▶ GIVEN DATA
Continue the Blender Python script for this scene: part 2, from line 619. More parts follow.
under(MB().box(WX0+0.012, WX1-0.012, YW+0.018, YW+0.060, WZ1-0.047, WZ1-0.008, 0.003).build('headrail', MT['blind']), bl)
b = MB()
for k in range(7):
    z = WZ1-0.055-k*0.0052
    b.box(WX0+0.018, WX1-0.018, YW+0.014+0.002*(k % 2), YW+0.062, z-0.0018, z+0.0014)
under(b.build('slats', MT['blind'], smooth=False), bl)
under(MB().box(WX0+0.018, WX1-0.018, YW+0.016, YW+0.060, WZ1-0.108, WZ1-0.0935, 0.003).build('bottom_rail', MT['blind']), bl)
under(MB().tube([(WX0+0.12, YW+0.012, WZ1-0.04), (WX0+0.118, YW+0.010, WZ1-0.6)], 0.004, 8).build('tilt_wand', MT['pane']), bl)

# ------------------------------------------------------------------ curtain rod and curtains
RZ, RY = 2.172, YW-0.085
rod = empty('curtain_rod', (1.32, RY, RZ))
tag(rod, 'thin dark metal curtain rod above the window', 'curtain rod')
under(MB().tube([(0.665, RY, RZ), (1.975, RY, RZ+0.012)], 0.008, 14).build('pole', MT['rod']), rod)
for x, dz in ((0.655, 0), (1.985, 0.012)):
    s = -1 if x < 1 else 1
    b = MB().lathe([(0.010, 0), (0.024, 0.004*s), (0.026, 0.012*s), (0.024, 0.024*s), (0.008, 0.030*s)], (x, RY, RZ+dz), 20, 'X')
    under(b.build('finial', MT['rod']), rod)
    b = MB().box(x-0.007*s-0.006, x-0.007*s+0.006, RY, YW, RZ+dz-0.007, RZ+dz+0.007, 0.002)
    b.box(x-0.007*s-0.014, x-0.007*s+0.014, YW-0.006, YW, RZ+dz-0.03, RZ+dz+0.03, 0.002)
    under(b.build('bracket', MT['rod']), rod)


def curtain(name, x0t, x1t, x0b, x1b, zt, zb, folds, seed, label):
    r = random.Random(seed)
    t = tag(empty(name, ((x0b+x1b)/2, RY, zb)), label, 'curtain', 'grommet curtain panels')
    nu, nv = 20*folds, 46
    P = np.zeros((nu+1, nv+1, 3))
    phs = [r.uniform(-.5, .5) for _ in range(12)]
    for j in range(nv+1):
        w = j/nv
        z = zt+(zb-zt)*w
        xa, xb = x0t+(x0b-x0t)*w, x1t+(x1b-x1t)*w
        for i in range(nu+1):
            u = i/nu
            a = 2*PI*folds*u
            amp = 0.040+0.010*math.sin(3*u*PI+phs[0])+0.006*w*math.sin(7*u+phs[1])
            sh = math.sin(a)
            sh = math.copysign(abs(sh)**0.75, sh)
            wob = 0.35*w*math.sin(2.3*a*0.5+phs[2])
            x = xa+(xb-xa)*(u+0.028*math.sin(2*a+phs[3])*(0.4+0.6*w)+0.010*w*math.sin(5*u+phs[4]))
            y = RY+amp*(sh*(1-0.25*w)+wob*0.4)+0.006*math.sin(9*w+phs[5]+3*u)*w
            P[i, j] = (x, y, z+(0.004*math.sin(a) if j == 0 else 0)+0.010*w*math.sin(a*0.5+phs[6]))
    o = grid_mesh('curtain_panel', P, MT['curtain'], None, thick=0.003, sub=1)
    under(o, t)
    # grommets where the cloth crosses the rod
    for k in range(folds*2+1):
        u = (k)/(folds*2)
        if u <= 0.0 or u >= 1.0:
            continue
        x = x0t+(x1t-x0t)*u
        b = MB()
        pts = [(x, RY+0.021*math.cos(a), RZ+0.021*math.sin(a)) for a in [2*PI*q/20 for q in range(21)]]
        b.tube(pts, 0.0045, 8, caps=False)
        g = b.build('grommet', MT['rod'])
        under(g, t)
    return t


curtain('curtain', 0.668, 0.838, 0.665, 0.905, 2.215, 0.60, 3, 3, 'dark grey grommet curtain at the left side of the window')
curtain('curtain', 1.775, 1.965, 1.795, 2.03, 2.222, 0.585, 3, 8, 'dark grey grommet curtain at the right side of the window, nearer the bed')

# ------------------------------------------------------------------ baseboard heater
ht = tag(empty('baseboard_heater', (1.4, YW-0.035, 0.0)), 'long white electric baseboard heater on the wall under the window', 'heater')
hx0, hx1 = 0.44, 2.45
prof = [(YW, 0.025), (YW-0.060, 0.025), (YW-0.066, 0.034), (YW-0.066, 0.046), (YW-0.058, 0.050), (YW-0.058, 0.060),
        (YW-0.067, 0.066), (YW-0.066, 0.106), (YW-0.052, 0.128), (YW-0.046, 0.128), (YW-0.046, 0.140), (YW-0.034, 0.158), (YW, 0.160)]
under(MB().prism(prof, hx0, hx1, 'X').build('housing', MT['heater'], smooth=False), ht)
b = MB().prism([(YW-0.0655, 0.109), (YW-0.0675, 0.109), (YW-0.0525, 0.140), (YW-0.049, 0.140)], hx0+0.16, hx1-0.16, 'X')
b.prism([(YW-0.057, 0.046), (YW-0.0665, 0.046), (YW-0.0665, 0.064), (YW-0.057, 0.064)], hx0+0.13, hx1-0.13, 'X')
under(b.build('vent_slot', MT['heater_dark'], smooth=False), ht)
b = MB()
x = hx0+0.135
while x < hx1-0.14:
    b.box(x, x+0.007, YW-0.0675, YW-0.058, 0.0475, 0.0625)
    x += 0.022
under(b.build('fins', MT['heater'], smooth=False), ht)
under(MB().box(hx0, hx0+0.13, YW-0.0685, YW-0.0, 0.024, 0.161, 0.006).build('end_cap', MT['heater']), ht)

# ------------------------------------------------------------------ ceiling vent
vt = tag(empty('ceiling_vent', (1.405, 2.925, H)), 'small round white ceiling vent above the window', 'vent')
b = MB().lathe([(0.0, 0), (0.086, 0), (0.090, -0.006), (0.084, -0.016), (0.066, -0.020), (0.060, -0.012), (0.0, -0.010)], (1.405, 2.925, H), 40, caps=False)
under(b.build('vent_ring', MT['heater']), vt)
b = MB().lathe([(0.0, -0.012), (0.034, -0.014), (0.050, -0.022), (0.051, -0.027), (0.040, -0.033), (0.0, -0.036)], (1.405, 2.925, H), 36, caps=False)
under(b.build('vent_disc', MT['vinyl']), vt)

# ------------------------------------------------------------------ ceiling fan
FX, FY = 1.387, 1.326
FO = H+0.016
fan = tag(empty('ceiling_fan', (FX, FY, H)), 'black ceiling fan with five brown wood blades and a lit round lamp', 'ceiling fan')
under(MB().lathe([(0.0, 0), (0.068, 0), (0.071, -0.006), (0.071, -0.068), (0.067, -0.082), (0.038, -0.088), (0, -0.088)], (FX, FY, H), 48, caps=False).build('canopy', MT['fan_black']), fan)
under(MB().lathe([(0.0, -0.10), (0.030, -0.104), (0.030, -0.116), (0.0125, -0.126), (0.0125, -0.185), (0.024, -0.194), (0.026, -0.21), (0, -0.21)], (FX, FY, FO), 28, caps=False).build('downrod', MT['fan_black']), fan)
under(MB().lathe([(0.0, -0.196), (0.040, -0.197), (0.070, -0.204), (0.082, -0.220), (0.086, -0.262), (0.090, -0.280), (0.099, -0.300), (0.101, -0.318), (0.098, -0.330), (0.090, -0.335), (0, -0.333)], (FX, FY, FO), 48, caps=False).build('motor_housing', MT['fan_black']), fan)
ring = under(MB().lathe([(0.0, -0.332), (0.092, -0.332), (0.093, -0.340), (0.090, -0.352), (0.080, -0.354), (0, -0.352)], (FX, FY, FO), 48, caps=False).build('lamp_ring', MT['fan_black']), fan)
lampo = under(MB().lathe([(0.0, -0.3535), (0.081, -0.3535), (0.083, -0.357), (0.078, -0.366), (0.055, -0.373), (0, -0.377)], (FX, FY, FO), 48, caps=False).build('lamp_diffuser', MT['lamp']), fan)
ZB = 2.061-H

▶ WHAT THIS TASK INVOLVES
Word for word, reproduce the listing above from its start up to and including the line that has "under(b.build('bracket', MT['rod']), rod)". Give only those lines.

▶ PROBLEM SOLUTION
Continue the Blender Python script for this scene: part 2, from line 619. More parts follow.
under(MB().box(WX0+0.012, WX1-0.012, YW+0.018, YW+0.060, WZ1-0.047, WZ1-0.008, 0.003).build('headrail', MT['blind']), bl)
b = MB()
for k in range(7):
    z = WZ1-0.055-k*0.0052
    b.box(WX0+0.018, WX1-0.018, YW+0.014+0.002*(k % 2), YW+0.062, z-0.0018, z+0.0014)
under(b.build('slats', MT['blind'], smooth=False), bl)
under(MB().box(WX0+0.018, WX1-0.018, YW+0.016, YW+0.060, WZ1-0.108, WZ1-0.0935, 0.003).build('bottom_rail', MT['blind']), bl)
under(MB().tube([(WX0+0.12, YW+0.012, WZ1-0.04), (WX0+0.118, YW+0.010, WZ1-0.6)], 0.004, 8).build('tilt_wand', MT['pane']), bl)

# ------------------------------------------------------------------ curtain rod and curtains
RZ, RY = 2.172, YW-0.085
rod = empty('curtain_rod', (1.32, RY, RZ))
tag(rod, 'thin dark metal curtain rod above the window', 'curtain rod')
under(MB().tube([(0.665, RY, RZ), (1.975, RY, RZ+0.012)], 0.008, 14).build('pole', MT['rod']), rod)
for x, dz in ((0.655, 0), (1.985, 0.012)):
    s = -1 if x < 1 else 1
    b = MB().lathe([(0.010, 0), (0.024, 0.004*s), (0.026, 0.012*s), (0.024, 0.024*s), (0.008, 0.030*s)], (x, RY, RZ+dz), 20, 'X')
    under(b.build('finial', MT['rod']), rod)
    b = MB().box(x-0.007*s-0.006, x-0.007*s+0.006, RY, YW, RZ+dz-0.007, RZ+dz+0.007, 0.002)
    b.box(x-0.007*s-0.014, x-0.007*s+0.014, YW-0.006, YW, RZ+dz-0.03, RZ+dz+0.03, 0.002)
    under(b.build('bracket', MT['rod']), rod)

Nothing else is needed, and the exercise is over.